The British Royal Airforce is operating the so-named PLUTO OTH Radar in their base in Akrotiri, Cyprus. It is often on 10, 21 and 28 MHz HAM bands with sweeprates of 25 and 50 sweeps/sec, sometimes 12.5 sweeps/sec

bandwidth about 20 Khz,
modulation: FMCW (Frequency Modulated Continuous Wave)
sweep-rate: 50 sps

 Below, the radar heard on 8070.0 Khz, 20 Khz bandwidth but with a sweep-rate of 25 sps:

OTH radars can detect and track aircraft, missiles in the atmosphere, and even large ships within the coverage fan as long as the objects are at least 500-1000 km from the radar and no more than about 5000 km, with the best coverage in the 1000-3500 km range.
The area covered by such radars is usually a fan extending in a line perpendicular to the transmitter array and as much as 50 degrees to either side, for a total fan width of up to 100 degrees. Although some OTH radars have a much narrower fan (ca 60 degrees), the alignment of the receiver arrays at Agios Nikolaos suggests that this system does have a wide fan. 
PLUTO transmitter SITE, north From Akrotiri (Cyprus)

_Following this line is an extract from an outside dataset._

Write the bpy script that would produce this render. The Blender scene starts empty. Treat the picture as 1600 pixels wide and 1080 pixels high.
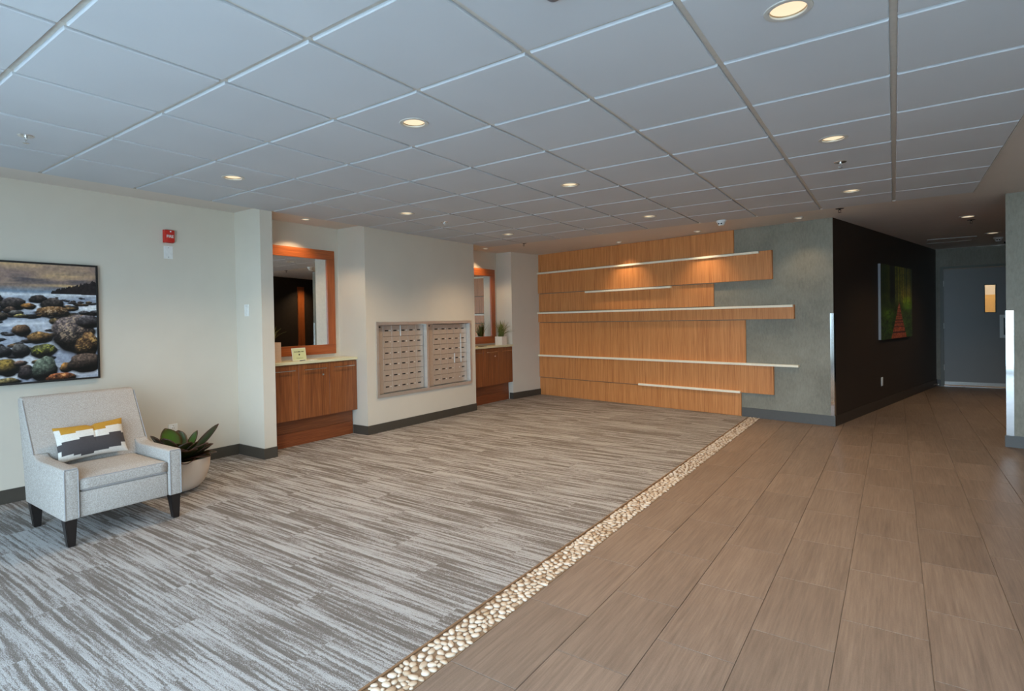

This image shows approximately what the fan for the Pluto radar might look like, assuming that it is as wide as estimated above. The concentric arcs are at 1000 km intervals and the radiating lines are at 10 degree intervals. As can be seen, the fan covers little or none of Syria, Lebanon, Jordan, and Israel, but provides good coverage of Iraq, Iran, the Gulf States, part of Saudi Arabia, and most of Afghanistan, Pakistan, and the former Soviet Stans, and possible coverage of part of India. The Russian launch areas at Baikonur and Kapustin Yar are probably covered, as is the Persian Gulf and much of the Arabian Sea.

The receiver element, typically one or more long, linear arrays of antennas, is usually somewhat distant from the transmit site, as much as 100 km. In the case of this system, the receivers are likely to be at the other British Sovereign Base Area, Agios Nikolaos. There are three long white rectangular areas visible in the low-res GE imagery of Agios Nikolaos that might be the system's receive arrays.